Begin your marketing plan by selecting a specific product or service that the company offers to target customers in exchange for money. This is the core of any marketing exchange—the company provides a tangible product or a defined service, and the customer (in B2G, a government agency or entity) pays for it.

Specificity matters

Students often mistakenly choose a company, a product line, or an internal operational initiative as the focus of their marketing plan. This undermines credibility and demonstrates a misunderstanding of what constitutes a product or service in marketing. Your plan must center on a single, well-defined product or service that is actually sold to government customers—not a broad portfolio, brand, or internal process.

Selecting your product or service

Here are tips to help you select a product or service that will simplify your project and focus your efforts on learning and applying key marketing concepts and practices:

  • Identify a product or service with ample public information and relevance to government buyers. Examples include a cybersecurity solution, specific infrastructure technology, or a defense system.
  • Avoid generic categories like “IT solutions” or “consulting services.” Instead select a named offering, like “FedRAMP-authorized cloud platform” or “Lockheed Martin’s F-35 Lightning II.”
  • Ensure your selection is researchable, with available data on features, performance, compliance, and procurement history.
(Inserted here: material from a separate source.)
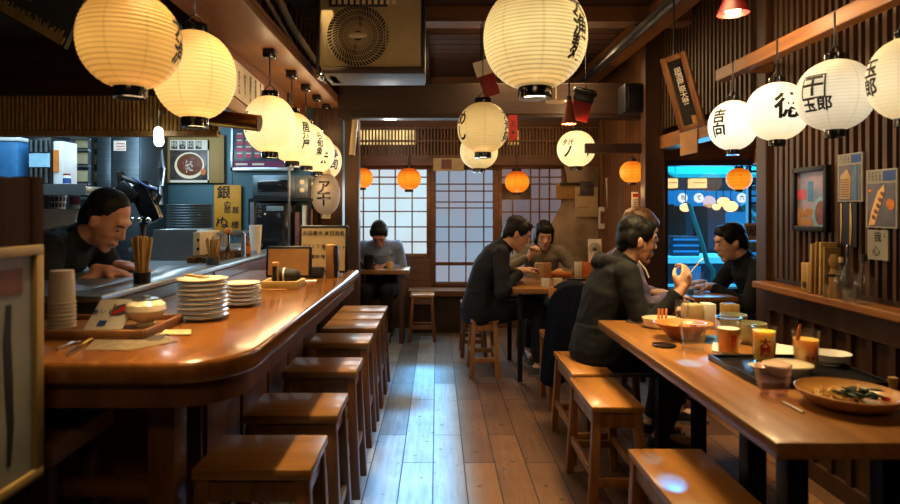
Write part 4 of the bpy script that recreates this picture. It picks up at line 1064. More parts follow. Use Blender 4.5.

Make it about the exchange

Frame your marketing plan around the exchange of the product or service for profit. A primary function of your marketing program is to align the activities of the organization to deliver value to a specific type of customer in exchange for money at a profit to the organization (2). Use this exchange of value for profit as the anchor for all subsequent analysis—industry, collaborators, competition, segmentation, targeting, positioning, and tactical planning. This approach demonstrates your understanding of marketing fundamentals and builds credibility with academic and professional audiences.